**Stated goal:** Send back all the data below, exactly as given.

**Dataset extract:**
'''
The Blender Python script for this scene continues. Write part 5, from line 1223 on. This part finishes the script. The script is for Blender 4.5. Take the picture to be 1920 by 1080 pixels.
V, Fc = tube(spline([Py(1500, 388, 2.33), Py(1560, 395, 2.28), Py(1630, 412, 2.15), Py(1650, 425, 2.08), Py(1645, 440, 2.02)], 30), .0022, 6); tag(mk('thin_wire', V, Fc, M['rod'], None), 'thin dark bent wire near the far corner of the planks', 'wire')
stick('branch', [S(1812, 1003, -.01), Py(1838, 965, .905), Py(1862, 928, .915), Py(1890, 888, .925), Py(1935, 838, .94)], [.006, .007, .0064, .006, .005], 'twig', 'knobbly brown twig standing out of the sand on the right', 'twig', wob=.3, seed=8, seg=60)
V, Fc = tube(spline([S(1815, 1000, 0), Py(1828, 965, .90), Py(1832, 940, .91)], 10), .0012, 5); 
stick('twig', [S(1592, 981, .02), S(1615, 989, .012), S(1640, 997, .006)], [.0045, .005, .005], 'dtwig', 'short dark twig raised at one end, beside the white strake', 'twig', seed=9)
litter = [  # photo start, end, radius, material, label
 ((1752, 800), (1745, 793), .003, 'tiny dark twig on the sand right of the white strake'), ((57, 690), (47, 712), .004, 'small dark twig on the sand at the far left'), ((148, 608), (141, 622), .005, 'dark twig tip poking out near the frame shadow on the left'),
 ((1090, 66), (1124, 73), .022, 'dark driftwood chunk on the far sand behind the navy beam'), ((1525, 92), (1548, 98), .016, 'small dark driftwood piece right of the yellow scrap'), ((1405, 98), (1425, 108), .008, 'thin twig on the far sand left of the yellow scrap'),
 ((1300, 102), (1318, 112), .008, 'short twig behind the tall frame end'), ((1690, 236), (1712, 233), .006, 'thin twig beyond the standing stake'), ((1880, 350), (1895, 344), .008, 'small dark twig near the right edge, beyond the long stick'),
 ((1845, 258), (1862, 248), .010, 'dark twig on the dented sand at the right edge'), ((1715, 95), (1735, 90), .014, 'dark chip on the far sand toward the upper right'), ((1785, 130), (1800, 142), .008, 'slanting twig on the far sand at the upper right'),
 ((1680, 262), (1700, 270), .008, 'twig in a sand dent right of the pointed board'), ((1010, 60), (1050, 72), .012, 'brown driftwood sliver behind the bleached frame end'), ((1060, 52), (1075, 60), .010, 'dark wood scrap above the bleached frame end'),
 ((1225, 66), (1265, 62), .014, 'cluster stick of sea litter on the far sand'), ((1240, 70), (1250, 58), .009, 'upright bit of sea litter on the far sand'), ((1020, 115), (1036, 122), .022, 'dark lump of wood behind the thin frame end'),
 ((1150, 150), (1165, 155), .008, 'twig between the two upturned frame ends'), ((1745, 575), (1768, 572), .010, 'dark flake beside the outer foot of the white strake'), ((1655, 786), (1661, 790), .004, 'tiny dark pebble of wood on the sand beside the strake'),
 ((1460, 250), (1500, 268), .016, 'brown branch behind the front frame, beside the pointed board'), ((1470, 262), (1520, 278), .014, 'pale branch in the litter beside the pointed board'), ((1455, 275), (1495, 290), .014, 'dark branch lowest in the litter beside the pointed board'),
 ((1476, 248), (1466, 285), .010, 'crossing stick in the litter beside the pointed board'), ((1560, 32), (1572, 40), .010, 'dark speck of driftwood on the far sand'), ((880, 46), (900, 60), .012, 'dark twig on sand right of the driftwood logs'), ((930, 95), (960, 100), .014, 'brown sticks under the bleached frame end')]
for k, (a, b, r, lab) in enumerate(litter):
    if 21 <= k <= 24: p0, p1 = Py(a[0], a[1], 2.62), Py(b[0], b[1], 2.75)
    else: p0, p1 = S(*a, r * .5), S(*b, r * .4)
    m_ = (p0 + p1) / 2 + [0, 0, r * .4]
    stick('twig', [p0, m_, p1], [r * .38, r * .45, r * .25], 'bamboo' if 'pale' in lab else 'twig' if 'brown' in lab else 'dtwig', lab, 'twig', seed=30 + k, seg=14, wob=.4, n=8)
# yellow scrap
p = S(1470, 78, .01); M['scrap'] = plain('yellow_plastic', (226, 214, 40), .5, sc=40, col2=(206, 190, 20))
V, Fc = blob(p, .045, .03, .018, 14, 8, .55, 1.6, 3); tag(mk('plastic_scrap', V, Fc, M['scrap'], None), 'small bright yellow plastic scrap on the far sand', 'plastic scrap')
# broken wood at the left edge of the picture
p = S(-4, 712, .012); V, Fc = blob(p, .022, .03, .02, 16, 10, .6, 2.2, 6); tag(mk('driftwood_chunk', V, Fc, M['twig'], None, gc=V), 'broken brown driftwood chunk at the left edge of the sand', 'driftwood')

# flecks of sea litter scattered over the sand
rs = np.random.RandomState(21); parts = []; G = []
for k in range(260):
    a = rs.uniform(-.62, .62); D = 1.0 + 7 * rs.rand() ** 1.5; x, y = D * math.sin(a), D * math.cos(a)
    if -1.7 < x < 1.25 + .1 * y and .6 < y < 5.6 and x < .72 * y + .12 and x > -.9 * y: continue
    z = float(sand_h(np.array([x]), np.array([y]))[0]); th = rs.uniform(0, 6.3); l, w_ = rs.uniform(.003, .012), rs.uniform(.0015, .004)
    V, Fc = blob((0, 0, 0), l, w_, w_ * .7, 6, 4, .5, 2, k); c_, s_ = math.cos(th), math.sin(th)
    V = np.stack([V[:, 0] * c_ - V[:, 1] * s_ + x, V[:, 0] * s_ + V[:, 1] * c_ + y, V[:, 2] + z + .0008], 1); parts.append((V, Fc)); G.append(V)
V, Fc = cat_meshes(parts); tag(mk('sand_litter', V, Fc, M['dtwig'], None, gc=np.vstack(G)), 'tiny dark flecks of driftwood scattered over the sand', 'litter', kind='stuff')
'''
**Written answer:**
The Blender Python script for this scene continues. Write part 5, from line 1223 on. This part finishes the script. The script is for Blender 4.5. Take the picture to be 1920 by 1080 pixels.
V, Fc = tube(spline([Py(1500, 388, 2.33), Py(1560, 395, 2.28), Py(1630, 412, 2.15), Py(1650, 425, 2.08), Py(1645, 440, 2.02)], 30), .0022, 6); tag(mk('thin_wire', V, Fc, M['rod'], None), 'thin dark bent wire near the far corner of the planks', 'wire')
stick('branch', [S(1812, 1003, -.01), Py(1838, 965, .905), Py(1862, 928, .915), Py(1890, 888, .925), Py(1935, 838, .94)], [.006, .007, .0064, .006, .005], 'twig', 'knobbly brown twig standing out of the sand on the right', 'twig', wob=.3, seed=8, seg=60)
V, Fc = tube(spline([S(1815, 1000, 0), Py(1828, 965, .90), Py(1832, 940, .91)], 10), .0012, 5); 
stick('twig', [S(1592, 981, .02), S(1615, 989, .012), S(1640, 997, .006)], [.0045, .005, .005], 'dtwig', 'short dark twig raised at one end, beside the white strake', 'twig', seed=9)
litter = [  # photo start, end, radius, material, label
 ((1752, 800), (1745, 793), .003, 'tiny dark twig on the sand right of the white strake'), ((57, 690), (47, 712), .004, 'small dark twig on the sand at the far left'), ((148, 608), (141, 622), .005, 'dark twig tip poking out near the frame shadow on the left'),
 ((1090, 66), (1124, 73), .022, 'dark driftwood chunk on the far sand behind the navy beam'), ((1525, 92), (1548, 98), .016, 'small dark driftwood piece right of the yellow scrap'), ((1405, 98), (1425, 108), .008, 'thin twig on the far sand left of the yellow scrap'),
 ((1300, 102), (1318, 112), .008, 'short twig behind the tall frame end'), ((1690, 236), (1712, 233), .006, 'thin twig beyond the standing stake'), ((1880, 350), (1895, 344), .008, 'small dark twig near the right edge, beyond the long stick'),
 ((1845, 258), (1862, 248), .010, 'dark twig on the dented sand at the right edge'), ((1715, 95), (1735, 90), .014, 'dark chip on the far sand toward the upper right'), ((1785, 130), (1800, 142), .008, 'slanting twig on the far sand at the upper right'),
 ((1680, 262), (1700, 270), .008, 'twig in a sand dent right of the pointed board'), ((1010, 60), (1050, 72), .012, 'brown driftwood sliver behind the bleached frame end'), ((1060, 52), (1075, 60), .010, 'dark wood scrap above the bleached frame end'),
 ((1225, 66), (1265, 62), .014, 'cluster stick of sea litter on the far sand'), ((1240, 70), (1250, 58), .009, 'upright bit of sea litter on the far sand'), ((1020, 115), (1036, 122), .022, 'dark lump of wood behind the thin frame end'),
 ((1150, 150), (1165, 155), .008, 'twig between the two upturned frame ends'), ((1745, 575), (1768, 572), .010, 'dark flake beside the outer foot of the white strake'), ((1655, 786), (1661, 790), .004, 'tiny dark pebble of wood on the sand beside the strake'),
 ((1460, 250), (1500, 268), .016, 'brown branch behind the front frame, beside the pointed board'), ((1470, 262), (1520, 278), .014, 'pale branch in the litter beside the pointed board'), ((1455, 275), (1495, 290), .014, 'dark branch lowest in the litter beside the pointed board'),
 ((1476, 248), (1466, 285), .010, 'crossing stick in the litter beside the pointed board'), ((1560, 32), (1572, 40), .010, 'dark speck of driftwood on the far sand'), ((880, 46), (900, 60), .012, 'dark twig on sand right of the driftwood logs'), ((930, 95), (960, 100), .014, 'brown sticks under the bleached frame end')]
for k, (a, b, r, lab) in enumerate(litter):
    if 21 <= k <= 24: p0, p1 = Py(a[0], a[1], 2.62), Py(b[0], b[1], 2.75)
    else: p0, p1 = S(*a, r * .5), S(*b, r * .4)
    m_ = (p0 + p1) / 2 + [0, 0, r * .4]
    stick('twig', [p0, m_, p1], [r * .38, r * .45, r * .25], 'bamboo' if 'pale' in lab else 'twig' if 'brown' in lab else 'dtwig', lab, 'twig', seed=30 + k, seg=14, wob=.4, n=8)
# yellow scrap
p = S(1470, 78, .01); M['scrap'] = plain('yellow_plastic', (226, 214, 40), .5, sc=40, col2=(206, 190, 20))
V, Fc = blob(p, .045, .03, .018, 14, 8, .55, 1.6, 3); tag(mk('plastic_scrap', V, Fc, M['scrap'], None), 'small bright yellow plastic scrap on the far sand', 'plastic scrap')
# broken wood at the left edge of the picture
p = S(-4, 712, .012); V, Fc = blob(p, .022, .03, .02, 16, 10, .6, 2.2, 6); tag(mk('driftwood_chunk', V, Fc, M['twig'], None, gc=V), 'broken brown driftwood chunk at the left edge of the sand', 'driftwood')

# flecks of sea litter scattered over the sand
rs = np.random.RandomState(21); parts = []; G = []
for k in range(260):
    a = rs.uniform(-.62, .62); D = 1.0 + 7 * rs.rand() ** 1.5; x, y = D * math.sin(a), D * math.cos(a)
    if -1.7 < x < 1.25 + .1 * y and .6 < y < 5.6 and x < .72 * y + .12 and x > -.9 * y: continue
    z = float(sand_h(np.array([x]), np.array([y]))[0]); th = rs.uniform(0, 6.3); l, w_ = rs.uniform(.003, .012), rs.uniform(.0015, .004)
    V, Fc = blob((0, 0, 0), l, w_, w_ * .7, 6, 4, .5, 2, k); c_, s_ = math.cos(th), math.sin(th)
    V = np.stack([V[:, 0] * c_ - V[:, 1] * s_ + x, V[:, 0] * s_ + V[:, 1] * c_ + y, V[:, 2] + z + .0008], 1); parts.append((V, Fc)); G.append(V)
V, Fc = cat_meshes(parts); tag(mk('sand_litter', V, Fc, M['dtwig'], None, gc=np.vstack(G)), 'tiny dark flecks of driftwood scattered over the sand', 'litter', kind='stuff')